Jessica Chastain says we cannot pretend homophobic hate crimes don't happen anymore because they are 'part of our every day'

The actress is starring as adult Beverly Marsh in 'It: Chapter Two'


Words: Steve Brown

Jessica Chastain says we cannot pretend homophobic hate crimes don’t happen anymore because they are ‘part of our every day’.

The actress is set to star as adult Beverly Marsh in the upcoming It: Chapter Two and fans of the Stephen King novel will remember the second part of the book opens with a homophobic hate crime.

The attack sees Adrian Mellon being beaten and thrown off a bridge where he is eventually devoured and murdered by the terrifying Pennywise The Clown while his partner, Don Hagerty, looks on.

This spurs the Losers Club to return to Derry, Maine, to once again confront Pennywise and put a stop to his murderous ways.

King was inspired by a real homophobic attack on Charlie Howard in 1984 who was attacked by a group of teenagers, throwing him into three feet of water in a canal where he sadly drowned of an asthma attack.

The scene from the novel was omitted from the 1990s TV miniseries – which starred the legendary Tim Curry as Pennywise – but director Andy Muschietti has included the scene, which stars Xavier Dolan and Taylor Frey as Adrian and Don respectively.

Now, Chastain has spoken about the scene and said it’s important to see the attack as it is ‘very much part of our culture’.

While speaking to Variety, Chastain said: “The reason why I think Stephen King is the king of this genre is because he writes psychological horror.

The monster usually is spawned from a human. It’s inside of us. Look at ‘Pet Cemetery.’ Look at ‘Misery.’
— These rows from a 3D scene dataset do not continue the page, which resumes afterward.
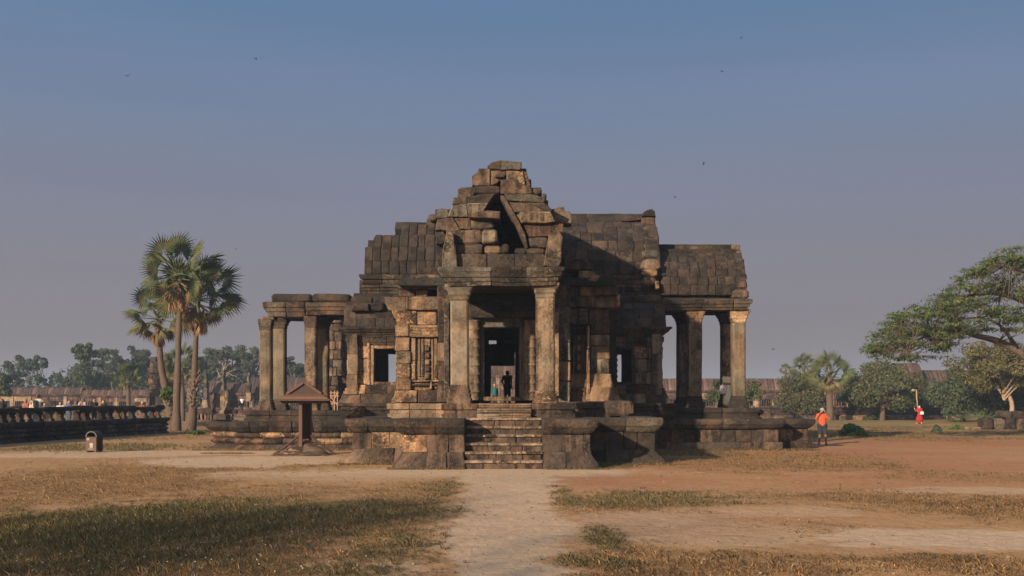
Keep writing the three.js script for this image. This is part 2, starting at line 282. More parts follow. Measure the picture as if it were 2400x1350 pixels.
// --- upper terrace plinth
{
  const t = part('plinth', temple), n = 'plinth_stone';
  const PL = [[0, 0.08], [0.28, 0.1], [0.36, 0.02], [0.55, 0.03], [0.62, 0.1], [0.92, 0.12], [1, 0.08]];
  course(t, n, -2.2, -1.12, 1.46, 1.95, 36.0, 37.2, 0.62, ['brown', 'dark', 'mid'], { prof: PL, ends: [1, 0], amp: 0.035 });
  course(t, n, 0.62, 1.95, 1.46, 1.97, 36.0, 37.2, 0.7, ['mid', 'brown', 'mid'], { prof: PL, ends: [0, 1], amp: 0.035 });
  course(t, n, -4.35, -2.2, 1.42, 1.95, 39.6, 41, 0.85, ['dark', 'gold', 'dark'], { prof: PL, ends: [1, 0], amp: 0.03 });
  course(t, n, 1.95, 3.6, 1.45, 2.0, 39.6, 41, 0.8, ['brown', 'dark', 'mid'], { prof: PL, ends: [0, 1], amp: 0.035 });
  BK(K4, t, n, 635, 830, 822, 930, 39, 1.4, 'mid', { amp: 0.05, ch: 0.09 });
  course(t, n, -6.9, -4.3, 1.3, 1.95, 45.2, 46.4, 0.85, ['dark', 'brown'], { prof: MOULD, ends: [1, 0], amp: 0.03 });
  course(t, n, 4.1, 6.6, 1.3, 1.95, 45.2, 46.4, 1.0, ['black', 'dark'], { prof: MOULD, ends: [0, 1], amp: 0.03 });
  course(t, n, -11.2, -6.9, 1.15, 1.64, 46.75, 48.2, 1.15, ['brown', 'mid', 'dark'], { prof: PL, ends: [1, 0], amp: 0.03 });
  course(t, n, 6.6, 10.35, 1.25, 1.75, 46.75, 48.2, 1.5, ['dark', 'brown', 'mid'], { prof: PL, ends: [0, 1], amp: 0.03 });
  W(t, n, 10.45, 10.95, 1.25, 1.72, 46.9, 48.1, 'brown', { amp: 0.03 });
  const core = (x0, x1, y1, d0, d1) => W(t, 'paving_fill', x0, x1, 1.0, y1, d0, d1, 'mid', { amp: 0.012 });
  core(-2.1, 1.85, 1.93, 36.98, 40.8); W(t, 'paving_fill', -4.3, 3.7, 1.0, 1.94, 40.8, 62.8, 'dark', { amp: 0.012 }); W(t, 'paving_fill', -6.85, -4.3, 1.0, 1.92, 46.3, 52, 'dark', { amp: 0.012 }); W(t, 'paving_fill', 3.7, 6.5, 1.0, 1.92, 46.3, 52, 'dark', { amp: 0.012 }); core(-11, -6.85, 1.62, 48.1, 51.2); core(6.5, 10.3, 1.73, 48.1, 51.2);
}
// --- columns
function column(x, d, y0, y1, w, tone, o = {}) {
  const c = part('column', temple, [x, 0, -d]), H = y1 - y0, mk = (name, geo, y, tn) => { const m = mesh(name, geo, stone(tn), c); m.position.y = y; return weather(m, 0.7); };
  const bh = o.bh ?? H * 0.13, ch = o.capH ?? H * 0.12;
  const bp = [[0, 0.1], [0.26, 0.11], [0.3, 0.07], [0.5, 0.085], [0.55, 0.04], [0.72, 0.055], [0.78, 0.015], [0.93, 0.02], [1, 0]];
  const cp = o.plain ? [[0, 0], [0.3, 0.015], [0.5, 0.03], [0.8, 0.04], [1, 0.03]] : [[0, 0], [0.1, 0.03], [0.16, 0.015], [0.3, 0.03], [0.36, 0.065], [0.52, 0.07], [0.6, 0.1], [0.78, 0.15], [0.82, 0.17], [1, 0.17]];
  const opt = { amp: o.amp ?? 0.012, corner: 0.05, seg: 0.16 };
  mk('base', blockGeo(w, bh, w, { ...opt, prof: bp }), y0, o.baseTone ?? tone);
  const levels = []; for (let i = 0; i <= 8; i++) levels.push([i / 8, 0]);
  mk('shaft', blockGeo(w, H - bh - ch - 0.006, w, { ...opt, prof: levels, corner: 0.06, amp: o.amp ?? 0.014, freq: 0.9 }), y0 + bh + 0.003, tone);
  mk('capital', blockGeo(w, ch, w, { ...opt, prof: cp, amp: 0.02 }), y1 - ch, o.capTone ?? 'mid');
  return c;
}
column(U(1077.5, 37), 37, 1.95, V(669, 37), 0.6, 'column', { capH: 0.53, bh: 0.62, baseTone: 'mid', capTone: 'column' });
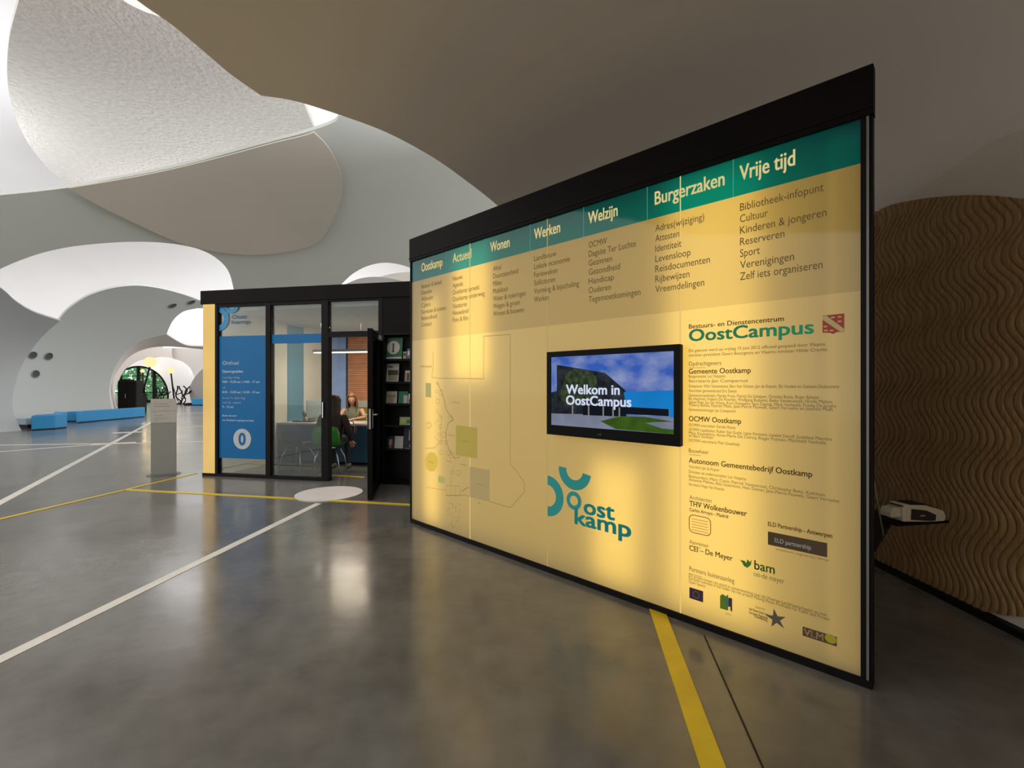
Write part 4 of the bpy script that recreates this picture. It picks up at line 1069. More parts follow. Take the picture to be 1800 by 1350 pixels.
MB().box(0.08, 0.30, 0.03, 0.07, dz1 - 0.075, dz1 - 0.015).build('closer', mat('closer_grey', (0.25, 0.25, 0.25), 0.4), door)

# ---- leaflets in the rack
def leaflet(name, px0, px1, py0, py1, cover, label, cat, blocks=(), v=0.075, grp=None):
    s0, s1 = ks(px0, py1, v), ks(px1, py1, v); zb = kz(px0, py1, v); zt = kz(px0, py0, v)
    near = min(shelf_z, key=lambda q: abs(q - zb)); zt += near + 0.001 - zb; zb = near + 0.001
    t = thing(name, label, cat, KF.m @ Vector((s0, v, zb)), KF.rz, grp)
    w, h = s1 - s0, zt - zb
    lean = Matrix.Rotation(math.radians(-7), 4, 'X')
    MB().box(0, w, 0, 0.008, 0, h, m=lean).build('cover', cover, t)
    for (a, b, c_, d_, m) in blocks:
        MB().box(a * w, b * w, -0.0015, 0.0, c_ * h, d_ * h, m=lean).build('print', m, t)
    return t, w, h, lean
pa = mat('paper_white', (0.55, 0.52, 0.46), 0.6); pt = mat('paper_tan', (0.34, 0.27, 0.18), 0.6); pg = mat('paper_green', (0.03, 0.20, 0.10), 0.6)
pd = mat('paper_dark', (0.06, 0.05, 0.045), 0.6); pb = mat('paper_blue', (0.06, 0.14, 0.30), 0.6); pn = mat('paper_navy', (0.012, 0.02, 0.05), 0.6); po = mat('paper_olive', (0.35, 0.42, 0.22), 0.6); ps = mat('paper_skin', (0.50, 0.30, 0.18), 0.6)
t, w, h, ln = leaflet('information_sign', 675, 706, 592, 632, mat('info_green', (0.012, 0.13, 0.055), 0.5), 'green sign with a white circle and letter i on top rack shelf', 'sign', [(0.06, 0.98, 0.0, 0.14, pa)])
MB().lathe([(0.001, 0), (w * 0.36, 0), (w * 0.36, 0.003), (0.001, 0.003)], 0, 0, 30, m=ln @ Matrix.Translation((w * 0.5, 0, h * 0.56)) @ Matrix.Rotation(PI / 2, 4, 'X')).build('disc', pa, t)
v_, f_ = text_pts('i', 0.04); mb = MB(); mnx = min(p[0] for p in v_); mxx = max(p[0] for p in v_); mxy = max(p[1] for p in v_)
mb.v = [tuple(ln @ Vector((w * 0.5 + ((p[0] - mnx) / (mxx - mnx) - 0.5) * 0.03, -0.0045, h * 0.37 + p[1] / mxy * h * 0.38))) for p in v_]; mb.f = f_
mb.build('letter', pd, t, fix=False)
MB().box(w * 0.41, w * 0.59, -0.0045, -0.003, h * 0.35, h * 0.38, m=ln).build('serif', pd, t)
MB().box(w * 0.43, w * 0.5, -0.0045, -0.003, h * 0.63, h * 0.66, m=ln).build('serif', pd, t)
leaflet('brochure', 708, 714, 617, 632, pt, 'small tan brochure right of the green letter sign', 'brochure', [(0.1, 0.9, 0.5, 0.8, pd)], grp='brochures in the office rack')
leaflet('brochure', 715, 724, 612, 632, pb, 'blue brochure on the top rack shelf beside the lit wall', 'brochure', [(0.1, 0.5, 0.4, 0.8, pa)], grp='brochures in the office rack')
leaflet('magazine', 678, 700, 637, 671, pa, 'tall cream magazine with a dark photo on the second rack shelf', 'magazine', [(0.15, 0.95, 0.40, 0.66, pd), (0.2, 0.9, 0.12, 0.40, pt), (0.1, 0.5, 0.80, 0.86, pd)], grp='brochures in the office rack')
leaflet('magazine', 711, 724, 649, 671, pt, 'brown covered magazine on the second rack shelf beside the lit wall', 'magazine', [(0.3, 0.6, 0.2, 0.75, pd), (0.05, 0.9, 0.85, 0.95, pa)], grp='brochures in the office rack')
leaflet('brochure', 678, 697, 686, 709, pa, 'white and tan brochure at the left end of third rack shelf', 'brochure', [(0.15, 0.85, 0.5, 0.75, pt), (0.3, 0.7, 0.1, 0.5, ps)], grp='brochures in the office rack')
leaflet('brochure', 700, 716, 686, 709, pg, 'green backed brochure on the third rack shelf', 'brochure', [(0.55, 1.0, 0.05, 0.7, pa)], grp='brochures in the office rack')
leaflet('brochure', 717, 726, 690, 709, pa, 'pale brochure on the third rack shelf beside the lit wall', 'brochure', [(0.2, 1.0, 0.15, 0.5, pd)], grp='brochures in the office rack')
leaflet('brochure', 702, 725, 731, 747, po, 'light green mottled brochure alone on the fourth rack shelf', 'brochure', [(0.1, 0.45, 0.3, 0.8, mat('paper_lime', (0.5, 0.52, 0.12))), (0.55, 0.9, 0.3, 0.7, pg)], grp='brochures in the office rack')
leaflet('magazine', 679, 692, 764, 787, pn, 'navy magazine with a heart shape at the left of the bottom shelf', 'magazine', [(0.3, 0.75, 0.30, 0.75, ps), (0.42, 0.62, 0.12, 0.30, ps), (0.1, 0.9, 0.03, 0.08, pa)], grp='brochures in the office rack')
leaflet('magazine', 693, 708, 764, 787, pa, 'plain white booklet next to the navy magazine on the bottom shelf', 'booklet', grp='brochures in the office rack')
leaflet('magazine', 709, 728, 756, 802, pn, 'large navy magazine with a heart beside the lit wall', 'magazine', [(0.45, 1.0, 0.35, 0.75, ps), (0.1, 0.9, 0.02, 0.05, pa), (0.55, 0.9, 0.1, 0.2, pa)], grp='brochures in the office rack')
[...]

“We can become our worst enemies sometimes. He wrote the novel ‘It’ because a hate crime was committed in his childhood town.

“That darkness, he wanted to explore and that’s the first scene in our film.”

When asked to elaborate, the actress said: “It’s going to be hard to talk about this without crying.

“I think you need that scene because he writes about the darkness that’s under the surface. The dirt under the fingernails of these small towns or of mankind.

“That’s what ‘It’ represents. It’s the darkness of human behaviour.

“I think it was important to see Adrian’s scene and not to change it from what it is in the novel because we’re living in a time right now where it is very much a part of our culture and part of our conversation and we haven’t moved past it.

“So, we can’t pretend that it doesn’t still exist because it’s part of our every day.”

Star of the scene Taylor Frey tells Attitude’s September Style issue – out now to buy globally and download to any device - how he had a “weird reaction” to the violent content it depicts.

It: Chapter Two hits UK cinemas on September 6.